Copy the listing verbatim, excluding any images found in it.

─── DATA PROVIDED ───

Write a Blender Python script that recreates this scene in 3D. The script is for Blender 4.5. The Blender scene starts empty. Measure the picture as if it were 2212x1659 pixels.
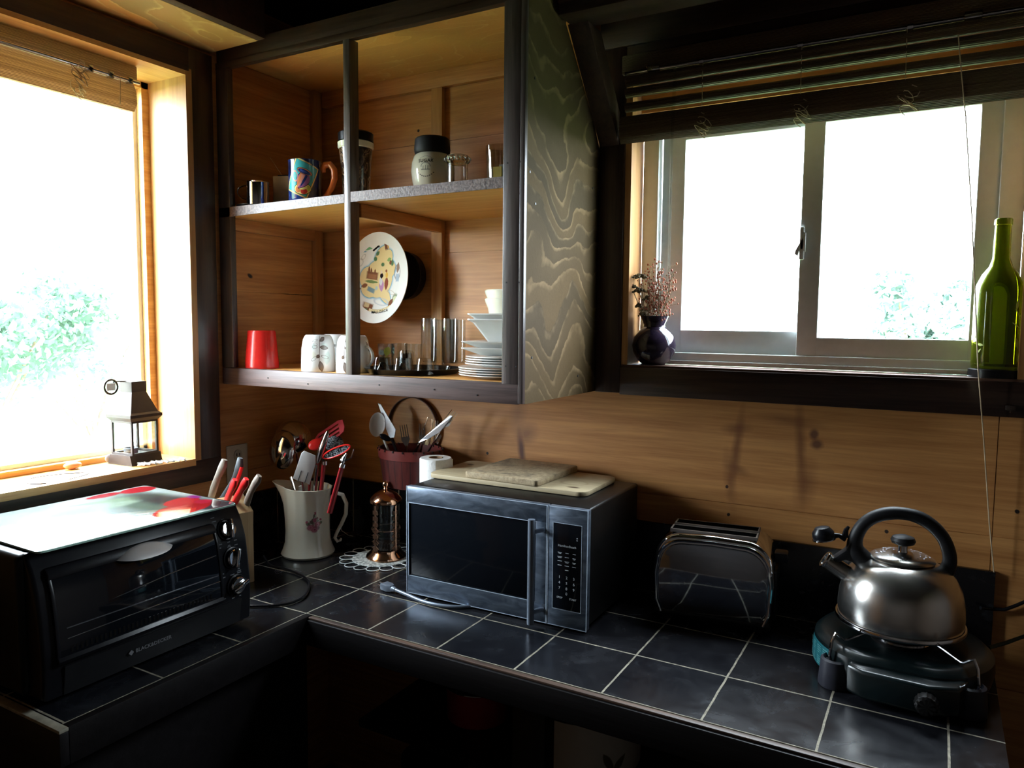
import bpy, bmesh, math, random
from mathutils import Vector, Matrix, Euler
random.seed(7)
R = math.radians
PI = math.pi
sc = bpy.context.scene
col = sc.collection

# ------------------------------------------------------------------ camera
FPX, YAW, PITCH, ROLL = 1616.36, R(29.5831), R(-4.737), R(0.5147)
CAM = Vector((1.9157, -2.0065, 0.7462))          # z = 0 is the counter top
c_f = Vector((-math.sin(YAW)*math.cos(PITCH), math.cos(YAW)*math.cos(PITCH), math.sin(PITCH)))
c_r0 = Vector((math.cos(YAW), math.sin(YAW), 0))
c_u0 = c_r0.cross(c_f)
c_r = c_r0*math.cos(ROLL) + c_u0*math.sin(ROLL)
c_u = -c_r0*math.sin(ROLL) + c_u0*math.cos(ROLL)
cam_d = bpy.data.cameras.new('camera')
cam = bpy.data.objects.new('camera', cam_d)
col.objects.link(cam)
cam_d.sensor_width = 36.0
cam_d.lens = FPX/2212*36.0
cam_d.clip_start = 0.02
m3 = Matrix((c_r, c_u, -c_f)).transposed()
cam.matrix_world = Matrix.Translation(CAM) @ m3.to_4x4()
sc.camera = cam

# ------------------------------------------------------------------ world, light, exposure
SKY = 44.0
w = bpy.data.worlds.new('world')
sc.world = w
w.use_nodes = True
bg = w.node_tree.nodes['Background']
bg.inputs['Color'].default_value = (0.80, 0.89, 1.0, 1)
bg.inputs['Strength'].default_value = SKY
def portal(name, loc, rot, sx, sy):              # sampling guide for the daylight in an opening; gives no light of its own
    l = bpy.data.lights.new(name, 'AREA')
    l.shape = 'RECTANGLE'; l.size = sx; l.size_y = sy
    l.cycles.is_portal = True
    o = bpy.data.objects.new(name, l)
    o.location = loc; o.rotation_euler = rot
    col.objects.link(o)
portal('daylight_portal', (-0.23, -.865, 0.886), (0, R(-90), 0), 1.12, .62)
portal('daylight_portal', (1.61, 0.16, 1.03), (R(-90), 0, 0), 0.96, 0.8)
sc.view_settings.view_transform = 'Standard'
sc.view_settings.look = 'None'
sc.view_settings.exposure = 0.28
sc.view_settings.gamma = 1.0
sc.view_settings.use_curve_mapping = False

# ------------------------------------------------------------------ helpers
def at(px, py, ax, v):
    """the point of the plane ax = v that the photo shows at pixel px, py"""
    d = c_f + c_r*((px-1106)/FPX) - c_u*((py-829.5)/FPX)
    i = 'xyz'.index(ax)
    return CAM + d*((v-CAM[i])/d[i])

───

RESPONSE:
Write a Blender Python script that recreates this scene in 3D. The script is for Blender 4.5. The Blender scene starts empty. Measure the picture as if it were 2212x1659 pixels.
import bpy, bmesh, math, random
from mathutils import Vector, Matrix, Euler
random.seed(7)
R = math.radians
PI = math.pi
sc = bpy.context.scene
col = sc.collection

# ------------------------------------------------------------------ camera
FPX, YAW, PITCH, ROLL = 1616.36, R(29.5831), R(-4.737), R(0.5147)
CAM = Vector((1.9157, -2.0065, 0.7462))          # z = 0 is the counter top
c_f = Vector((-math.sin(YAW)*math.cos(PITCH), math.cos(YAW)*math.cos(PITCH), math.sin(PITCH)))
c_r0 = Vector((math.cos(YAW), math.sin(YAW), 0))
c_u0 = c_r0.cross(c_f)
c_r = c_r0*math.cos(ROLL) + c_u0*math.sin(ROLL)
c_u = -c_r0*math.sin(ROLL) + c_u0*math.cos(ROLL)
cam_d = bpy.data.cameras.new('camera')
cam = bpy.data.objects.new('camera', cam_d)
col.objects.link(cam)
cam_d.sensor_width = 36.0
cam_d.lens = FPX/2212*36.0
cam_d.clip_start = 0.02
m3 = Matrix((c_r, c_u, -c_f)).transposed()
cam.matrix_world = Matrix.Translation(CAM) @ m3.to_4x4()
sc.camera = cam

# ------------------------------------------------------------------ world, light, exposure
SKY = 44.0
w = bpy.data.worlds.new('world')
sc.world = w
w.use_nodes = True
bg = w.node_tree.nodes['Background']
bg.inputs['Color'].default_value = (0.80, 0.89, 1.0, 1)
bg.inputs['Strength'].default_value = SKY
def portal(name, loc, rot, sx, sy):              # sampling guide for the daylight in an opening; gives no light of its own
    l = bpy.data.lights.new(name, 'AREA')
    l.shape = 'RECTANGLE'; l.size = sx; l.size_y = sy
    l.cycles.is_portal = True
    o = bpy.data.objects.new(name, l)
    o.location = loc; o.rotation_euler = rot
    col.objects.link(o)
portal('daylight_portal', (-0.23, -.865, 0.886), (0, R(-90), 0), 1.12, .62)
portal('daylight_portal', (1.61, 0.16, 1.03), (R(-90), 0, 0), 0.96, 0.8)
sc.view_settings.view_transform = 'Standard'
sc.view_settings.look = 'None'
sc.view_settings.exposure = 0.28
sc.view_settings.gamma = 1.0
sc.view_settings.use_curve_mapping = False

# ------------------------------------------------------------------ helpers
def at(px, py, ax, v):
    """the point of the plane ax = v that the photo shows at pixel px, py"""
    d = c_f + c_r*((px-1106)/FPX) - c_u*((py-829.5)/FPX)
    i = 'xyz'.index(ax)
    return CAM + d*((v-CAM[i])/d[i])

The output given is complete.